1. Can you better explain the situation. Where was your half brother living when he died? Where did your half brother have his domicile at the time of death? Who took out a grant of probate to his estate?
Customer: replied 2 years ago.
He was living at The Old Cottage, Redehall, Horley Surrey - Administration of the estate by ***** ***** of Penlands Farmhouse Hanlye Lane, Cuckfield, West Sussex. Estate n.e. £200000.
2. You are the person entitled under the rules of intestacy to inherit all of your half brother's estate. However, the usual time limit for making a claim is 12 years from the date of probate. However, if you can show there was some fraud on the part of ***** *****, then the usual 12 year time limit will not apply. There is no time limit on fraud.
3. Here there is a difference between an honest mistake, where by ***** ***** did not become aware of any potential heir under the intestacy rules or where he consciously sought to take the benefit of the estate for himself. So, I would advise you to speak to a solicitor about initiating proceedings. Be aware that courts, in general, don't like probate claims outside the 12 year time limit. So, you need good grounds to allege fraud. it must be specifically pleaded. Absent good evidence, you will be met with the defence of the Statute of Limitations.

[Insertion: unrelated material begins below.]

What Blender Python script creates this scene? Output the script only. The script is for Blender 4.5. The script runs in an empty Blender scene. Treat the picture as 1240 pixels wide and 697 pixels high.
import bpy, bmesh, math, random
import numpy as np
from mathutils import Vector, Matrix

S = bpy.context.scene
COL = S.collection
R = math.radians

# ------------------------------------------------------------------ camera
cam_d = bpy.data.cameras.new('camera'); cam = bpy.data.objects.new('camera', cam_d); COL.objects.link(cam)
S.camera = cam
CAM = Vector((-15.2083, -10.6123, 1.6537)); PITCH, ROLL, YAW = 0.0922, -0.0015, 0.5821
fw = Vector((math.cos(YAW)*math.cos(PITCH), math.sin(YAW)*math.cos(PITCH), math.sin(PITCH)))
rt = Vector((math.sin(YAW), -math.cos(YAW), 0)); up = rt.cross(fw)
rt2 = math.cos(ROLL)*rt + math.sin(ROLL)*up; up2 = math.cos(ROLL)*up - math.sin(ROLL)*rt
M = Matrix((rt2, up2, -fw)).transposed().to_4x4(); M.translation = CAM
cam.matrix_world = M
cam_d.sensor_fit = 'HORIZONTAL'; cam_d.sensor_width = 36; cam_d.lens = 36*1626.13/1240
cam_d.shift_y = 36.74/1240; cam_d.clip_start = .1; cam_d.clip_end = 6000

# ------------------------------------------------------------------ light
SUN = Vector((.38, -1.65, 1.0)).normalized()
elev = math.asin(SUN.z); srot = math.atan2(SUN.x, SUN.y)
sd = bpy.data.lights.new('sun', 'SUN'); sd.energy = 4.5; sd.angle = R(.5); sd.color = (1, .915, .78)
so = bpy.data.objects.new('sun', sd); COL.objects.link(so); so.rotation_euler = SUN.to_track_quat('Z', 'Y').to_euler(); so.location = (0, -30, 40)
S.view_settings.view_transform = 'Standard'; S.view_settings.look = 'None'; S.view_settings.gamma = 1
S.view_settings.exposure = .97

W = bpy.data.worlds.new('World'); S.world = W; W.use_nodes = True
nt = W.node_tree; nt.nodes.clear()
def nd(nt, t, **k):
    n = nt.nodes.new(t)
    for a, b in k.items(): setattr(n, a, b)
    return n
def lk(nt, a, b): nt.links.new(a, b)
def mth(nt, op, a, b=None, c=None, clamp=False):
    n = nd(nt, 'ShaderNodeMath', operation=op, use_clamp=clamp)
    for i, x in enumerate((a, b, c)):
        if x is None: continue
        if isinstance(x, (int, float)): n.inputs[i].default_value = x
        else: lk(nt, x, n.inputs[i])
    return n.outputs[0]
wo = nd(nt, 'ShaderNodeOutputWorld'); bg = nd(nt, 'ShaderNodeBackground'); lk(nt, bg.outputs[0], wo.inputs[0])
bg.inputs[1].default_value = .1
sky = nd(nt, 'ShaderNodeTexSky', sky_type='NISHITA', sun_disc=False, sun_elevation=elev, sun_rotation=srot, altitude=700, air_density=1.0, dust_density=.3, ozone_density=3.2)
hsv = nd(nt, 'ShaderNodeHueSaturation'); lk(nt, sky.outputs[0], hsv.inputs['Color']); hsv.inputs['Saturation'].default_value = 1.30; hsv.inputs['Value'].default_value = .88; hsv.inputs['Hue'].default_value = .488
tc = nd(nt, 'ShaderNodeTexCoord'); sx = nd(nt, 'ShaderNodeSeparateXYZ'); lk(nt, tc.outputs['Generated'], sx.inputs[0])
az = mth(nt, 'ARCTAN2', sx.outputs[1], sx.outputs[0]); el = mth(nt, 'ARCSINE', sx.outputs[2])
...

Customer: replied 2 years ago.
thank you for a concise answer which I will take notice of - I doubt that the high risk and stress involved are worth the possible monetary rewards. Bets wishes Tony
4. If you are concerned about the risks, you should speak with a solicitor and see if the solicitor will do a contingency fee basis for the taking of any legal action or the writing of any pre-action letters. This will minimise the risks. Also, you can get a solicitor to correspond with this ***** ***** and see what the response might be. Then you can decide whether to take it any further or not.